__PROBLEM REQUIREMENTS__
Check each line of the data for "part" and select those that have it.

__GIVEN DATA__
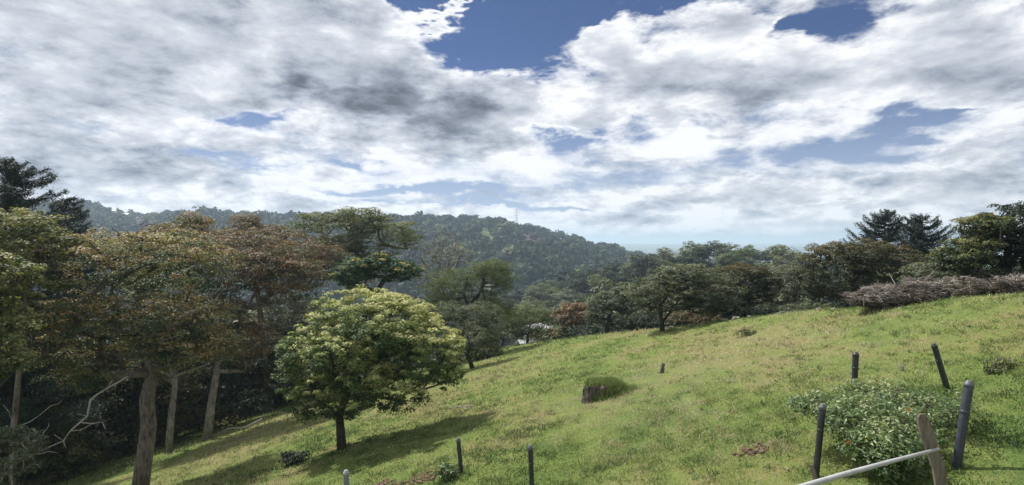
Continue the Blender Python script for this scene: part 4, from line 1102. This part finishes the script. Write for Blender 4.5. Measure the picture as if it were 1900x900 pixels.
# ------------------------------------------------------------------ stump with its grassy mound
b = base_at(1110, 19.3)
root = empty('tree_stump', b); tag(root, 'old dark cut stump overgrown with a green grass mound on its right', 'stump')
V, f, s = [], [], []; nu = 26; rs_ = np.random.default_rng(4)
for i, (rr_, hh) in enumerate(((.50, -.12), (.47, .05), (.43, .22), (.42, .36), (.39, .43), (.20, .47), (.02, .46))):
    for j in range(nu):
        a = j / nu * 6.283; k = 1 + .10 * math.sin(a * 5 + 1) + .05 * rs_.normal()
        V.append((rr_ * k * math.cos(a) - .02, rr_ * k * math.sin(a), hh + .03 * rs_.normal() * (i > 2)))
for i in range(6):
    for j in range(nu):
        j2 = (j + 1) % nu; f += [i * nu + j, i * nu + j2, (i + 1) * nu + j2, (i + 1) * nu + j]; s.append(4)
mesh_np('stump_wood', V, f, s, bark_mat('rotten_wood', (.018, .015, .012), (.13, .11, .09), 7), root)
n = 9000; a = rs_.uniform(0, 6.28, n); q = rs_.random(n) ** .5
X = .34 + q * .82 * np.cos(a); Y = .02 + q * .60 * np.sin(a); Z = .54 * np.clip(1 - (q * 1.0) ** 2, 0, 1) + .01
mx_ = (X < .12) & (Y > -.26); Z = np.where(mx_, np.maximum(Z, .47), Z); kk = ~(mx_ & (q > .9)); X, Y, Z = X[kk], Y[kk], Z[kk]; n = len(X)
gzv = ground_z(X + b.x, Y + b.y) - b.z; Z = np.maximum(Z, gzv)
h = rs_.uniform(.08, .24, n); ang = rs_.uniform(0, 6.28, n); B_ = np.stack([X, Y, Z - .06], 1); wv_ = np.stack([np.cos(ang), np.sin(ang), 0 * ang], 1) * .012
T_ = B_ + np.stack([rs_.normal(.05, .08, n), rs_.normal(0, .08, n), h], 1)
mesh_np('grass_mound', np.stack([B_ - wv_, B_ + wv_, T_], 1).reshape(-1, 3), np.arange(3 * n), np.full(n, 3), G_GRASS, root, t=np.clip(.50 + rs_.normal(0, .16, n), 0, 1))
Vm, fm, sm = [], [], []
for i in range(9):
    for j in range(24):
        a = j / 24 * 6.283; q_ = i / 8; k = 1 + .06 * math.sin(3 * a)
        Vm.append((.40 + .70 * k * q_ * math.cos(a), .02 + .55 * k * q_ * math.sin(a), .50 * max(0, 1 - q_ ** 2) - .08 * q_))
for i in range(8):
    for j in range(24):
        j2 = (j + 1) % 24; fm += [i * 24 + j, (i + 1) * 24 + j, (i + 1) * 24 + j2, i * 24 + j2]; sm.append(4)
mesh_np('earth_mound', Vm, fm, sm, plain('mound_soil', (.045, .06, .018), .95, .05, .4, 10, 1), root)

b = base_at(1228, 20.8)
o = lathe('short_stub', [(.07, -.1), (.075, .1), (.06, .22), (.065, .33), (.03, .36)], bark_mat('stub_wood', (.05, .04, .03), (.2, .16, .12), 9), None, 9); o.location = b; o.rotation_euler = (.1, .12, 0)
tag(o, 'short broken wooden stub sticking out of the grass right of the stump', 'stub')

b = base_at(860, 24.0)
o = tubes('fallen_branch', [(np.array([[-.62, 0, .02], [-.3, .05, .06], [0, 0, .09], [.25, -.03, .11], [.42, .0, .13]]) + np.array([0, 0, 0]), [.012, .022, .028, .03, .024]), (np.array([[0, 0, .08], [.1, -.15, .04], [.2, -.28, .02]]), [.015, .01, .006])], B_GRY, None, 6); o.location = b + Vector((0, 0, .02))
tag(o, 'thin pale fallen branch lying on the grass right of the round tree', 'branch')

# fallen pale sticks in the left shade
for (u, dd, L, r_, lab) in ((440, 38, 2.6, .06, 'pale fallen stick at the foot of the slender tree'),):
    b = base_at(u, dd)
    q = Vector((1.5, .1, 0)); zz_ = Hs(b.x + 1.5, b.y + .1) - b.z
    o = tubes('fallen_branch', [(np.array([[-1.5, 0, Hs(b.x - 1.5, b.y) - b.z + .08], [-.5, .05, .14], [.5, .05, .2], [1.5, .1, zz_ + .35]]), [r_ * .6, r_, r_, r_ * .7])], B_GRY, None, 6); o.location = b
    tag(o, lab, 'branch')

# ------------------------------------------------------------------ stones along the far edge of the grass
def stone(label, u, d, s_, seed, sq=(1, 1, .6), name='stone', mat=M_STONE, group=None, sink=.2):
    rs = np.random.default_rng(seed); V, f, sz = [], [], []; nu, nv = 12, 7; s_ *= .75
    ns = rs.normal(0, 1, (6, 3)); ph = rs.uniform(0, 6, 6)
    for i in range(nv + 1):
        for j in range(nu):
            a = j / nu * 6.283; e_ = i / nv * math.pi - math.pi / 2
            p = np.array([math.cos(e_) * math.cos(a), math.cos(e_) * math.sin(a), math.sin(e_)])
            k = 1 + .16 * sum(math.sin(float(ns[q] @ p) * 2.6 + ph[q]) for q in range(6)) / 1.5 + rs.normal(0, .05)
            V.append(tuple(p * k * s_ * np.array(sq)))
    for i in range(nv):
        for j in range(nu):
            j2 = (j + 1) % nu; f += [i * nu + j, i * nu + j2, (i + 1) * nu + j2, (i + 1) * nu + j]; sz.append(4)
    o = mesh_np(name, V, f, sz, mat); b = base_at(u, d); o.location = b + Vector((0, 0, s_ * sq[2] * (1 - 2 * sink) * .6)); o.rotation_euler = (0, 0, rs.uniform(0, 6))
    return tag(o, label, 'stone', group)
gp = 'stones along the far edge of the grass'
for i, (u, d, s_, lab) in enumerate([(985, 60, .45, 'pale stone below the feathery bush at the grass edge'), (945, 56, .35, 'small stone at the grass edge right of the leaning tree'), (962, 57, .3, 'smallest pale stone at the grass edge near the feathery bush'),
        (1245, 34.5, .2, 'pale stone at the foot of the umbrella shaped tree'), (1345, 30.6, .22, 'flat stone at the grass edge below the maroon tree'), (1365, 30.2, .3, 'wide pale stone at the grass edge below the maroon tree'),
        (1392, 29.6, .2, 'small stone right of the wide pale stone'), (1452, 28.5, .25, 'stone at the grass edge below the grey bush'), (1520, 26.4, .25, 'stone at the left foot of the big maroon bush'), (1548, 26, .3, 'pale stone at the foot of the big maroon bush'), (905, 52, .3, 'half hidden stone beside the leaning tree')]):
    stone(lab, u, d, s_, 300 + i, (1.2, .8, .5), group=gp)
stone('pale grey upright stone in the grass behind the leafy shrub', 1672, 14.2, .10, 330, (.8, .5, 1.1), mat=M_STONE, sink=.1)
stone('pale stone lying in the shaded grass below the slender tree', 448, 33, .16, 331, (1.2, .7, .5))

# bare dug soil at the bottom edge: heaps of small clods
for i, (u, d, w_, n, lab) in enumerate([(775, 15.3, .75, 150, 'wide scatter of orange brown soil clods at the bottom edge'), (842, 15.0, .22, 40, 'small orange soil clods at the foot of the middle black post'), (705, 15.7, .4, 70, 'brown soil clods at the bottom edge below the round tree'), (1400, 11.6, .35, 60, 'reddish soil clods in the grass left of the leafy shrub')]):
    rs = np.random.default_rng(350 + i); b = base_at(u, d); V, f, sz = [], [], []
    for k in range(n):
        px, py = rs.normal(0, w_ * .5), rs.normal(0, w_ * .28); r_ = rs.uniform(.012, .05)
        pz = float(ground_z(np.array([b.x + px]), np.array([b.y + py]))[0]) - b.z
        n0 = len(V); c8 = [(sx, sy, sz_) for sx in (-1, 1) for sy in (-1, 1) for sz_ in (-.6, .7)]
        for q in c8: V.append((px + q[0] * r_ * rs.uniform(.5, 1.1), py + q[1] * r_ * rs.uniform(.5, 1.1), pz + q[2] * r_ * rs.uniform(.5, 1.1) + r_ * .3))
        for q in ((0, 1, 3, 2), (4, 6, 7, 5), (0, 4, 5, 1), (2, 3, 7, 6), (0, 2, 6, 4), (1, 5, 7, 3)): f += [n0 + z for z in q]; sz.append(4)
    o = mesh_np('soil_clods', V, f, sz, M_SOIL); o.location = b; tag(o, lab, 'soil', kind='stuff')

# weed with broad leaves beside the middle post
shrub('leafy_weed', 'bright green broad leaved weed at the foot of the middle black post', 'weed', 826, 14.6, [(805, 850, 862, 886, 14.6, .3)], G_BUSH, 26, 12, .1, .12, tmix(.2, .8, .2), 91, stems=8, aspect=.5)
shrub('grass_clump', 'dark green clump of weeds in the grass right of the leafy shrub', 'weed', 1850, 12.5, [(1825, 1885, 725, 752, 12.5, .25)], G_OLV, 40, 14, .08, .07, tmix(.1, .8, .2), 92, stems=8)
shrub('grass_clump', 'low dark weed clump in the shade at the left of the round tree trunk', 'weed', 545, 21.5, [(520, 575, 838, 862, 21.5, .4)], G_DRK, 60, 16, .14, .12, tmix(.2, .9, .2), 93, stems=8)
shrub('grass_clump', 'small dark weed clump below the maroon tree', 'weed', 1382, 24.5, [(1360, 1405, 612, 628, 24.5, .3)], G_OLV, 40, 14, .1, .09, tmix(.1, .7, .2), 94, stems=6)
# weeds and low bushes along the foot of the wood
for i, (u, d, w, h, m_, lab) in enumerate([(900, 47, 40, 14, G_OLV, 'low olive bush right of the leaning tree'), (1035, 56, 50, 12, G_BRN, 'low brown bush left of the red brown bush'), (1190, 40, 50, 16, G_DRK, 'low dark bush left of the umbrella tree trunk'),
        (1285, 36, 60, 16, G_RED, 'low maroon bush right of the umbrella tree trunk'), (1420, 33, 60, 18, G_DRK, 'low dark bush below the grey bush'), (1500, 30, 60, 18, G_GRY, 'low grey bush at the left foot of the big maroon bush'),
        (1110, 52, 60, 16, G_DRK, 'low dark bush at the foot of the dark grey tree'), (1700, 25, 70, 18, G_DRK, 'low dark bush behind the left part of the brush heap'),
        (1830, 22, 90, 22, G_DRK, 'low dark bush behind the right part of the brush heap')]):
    z = Hs((u - 950) / F * d, d); v0 = 450 - z / d * F
    shrub('low_bush', lab, 'bush', u, d, [(u - w, u + w, v0 - h * 1.7, v0 + 3, d, w / F * d * .7)], m_, 120, 30, .010 * d, .0045 * d, tmix(.05, .8, .3), 400 + i, stems=8, bm=B_DRK)

# ------------------------------------------------------------------ houses and pylon far off
def gable_house(name, label, u, d, w, dp, h, rh, rot, wall, roof, sink=1.5, lift=0):
    b = base_at(u, d); b.z += lift; root = empty(name, b, rot); tag(root, label, 'house')
    def bx(nm, lo, hi, mt, par): return box_obj(nm, lo, hi, mt, par)
    wl = bx('wall', (-w / 2, -dp / 2, -sink), (w / 2, dp / 2, h), wall, root)
    e = .5; t_ = .18
    V = [(-w / 2 - e, -dp / 2 - e, h + .01), (w / 2 + e, -dp / 2 - e, h + .01), (w / 2 + e, 0, h + rh), (-w / 2 - e, 0, h + rh), (-w / 2 - e, dp / 2 + e, h + .01), (w / 2 + e, dp / 2 + e, h + .01)]
    V += [(x_, y_, z_ + t_) for x_, y_, z_ in V]
    f = [0, 1, 2, 3, 3, 2, 5, 4, 9, 8, 7, 6, 10, 11, 8, 9, 0, 6, 7, 1, 4, 5, 11, 10, 0, 3, 9, 6, 3, 4, 10, 9, 1, 7, 8, 2, 2, 8, 11, 5, 0, 4, 3, 3, 1, 2, 5, 5]
    f = f[:40]; mesh_np('roof', V, f, [4] * 10, roof, root)
    nW = max(2, int(w / 3.5))
    for k in range(nW):
        cx = -w / 2 + (k + .5) * w / nW
        if k == nW // 2: bx('door', (cx - .5, -dp / 2 - .06, 0), (cx + .5, -dp / 2 - .01, 2.1), M_DARKG, root)
        else: bx('window', (cx - .6, -dp / 2 - .06, 1.0), (cx + .6, -dp / 2 - .01, 2.1), M_DARKG, root)
    return root
gable_house('long_shed', 'long white roofed shed among the trees in the valley', 1000, 165, 6.5, 5, 3.0, 1.6, .55, M_WHITE, M_ROOFW, lift=4.6, sink=8)
gable_house('long_shed', 'smaller white roofed building at the left end of the long valley shed', 978, 160, 4.0, 4, 2.6, 1.2, .3, M_WHITE, M_ROOFW, lift=4.0, sink=8)
gable_house('house', 'small pale roofed house among dark trees on the hillside, below the conifer', 1018, 330, 9, 7, 3, 1.8, -.3, M_WHITE, M_ROOFW, lift=5, sink=8)
for u, d, lab, l_ in ((203, 690, 'long white house high on the far left ridge', 8), (232, 680, 'small white house right of the long one on the far left ridge', 8), (262, 660, 'low white house on the far left slope', 8), (218, 600, 'lowest white house on the far left slope', 8)):
    gable_house('house', lab, u, d, 14 if u == 203 else 7, 6, 2.6, 1.5, .2, M_WHITE, M_ROOFR if u == 262 else M_ROOFW, lift=l_, sink=10)
gable_house('house', 'pale farmhouse on the open pasture beyond the spur', 1212, 620, 14, 9, 3.4, 2.4, .2, M_WHITE, M_ROOFR, lift=1)

d = 742; b = base_at(958, d)
py = empty('pylon', b); tag(py, 'tall lattice power pylon on the crest of the far hill', 'pylon')
Hp = float(at(958, 388, d).z - b.z); ps = []
def leg_at(z, sx, sy): q = 3.2 * (1 - z / Hp) ** 1.0 * .9 + .35; return np.array([sx * q, sy * q, z])
for sx in (-1, 1):
    for sy in (-1, 1): ps.append((np.array([leg_at(0, sx, sy), leg_at(Hp * .5, sx, sy), leg_at(Hp, sx, sy)]), [.16, .14, .1]))
zz_ = [Hp * k / 9 for k in range(10)]
for i in range(9):
    for sa, sb_ in (((-1, -1), (1, -1)), ((1, -1), (1, 1)), ((1, 1), (-1, 1)), ((-1, 1), (-1, -1))):
        ps.append((np.array([leg_at(zz_[i], *sa), leg_at(zz_[i + 1], *sb_)]), [.08, .08])); ps.append((np.array([leg_at(zz_[i], *sb_), leg_at(zz_[i + 1], *sa)]), [.08, .08]))
tubes('lattice', ps, M_STEEL, py, 4)
tubes('crossarm', [(np.array([[-4.2, 0, Hp * q], [0, 0, Hp * q + .5], [4.2, 0, Hp * q]]), [.1, .16, .1]) for q in (.72, .84, .95)], M_STEEL, py, 4)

__EXERCISE RESULT__
Continue the Blender Python script for this scene: part 4, from line 1102. This part finishes the script. Write for Blender 4.5. Measure the picture as if it were 1900x900 pixels.
        (1110, 52, 60, 16, G_DRK, 'low dark bush at the foot of the dark grey tree'), (1700, 25, 70, 18, G_DRK, 'low dark bush behind the left part of the brush heap'),
        (1830, 22, 90, 22, G_DRK, 'low dark bush behind the right part of the brush heap')]):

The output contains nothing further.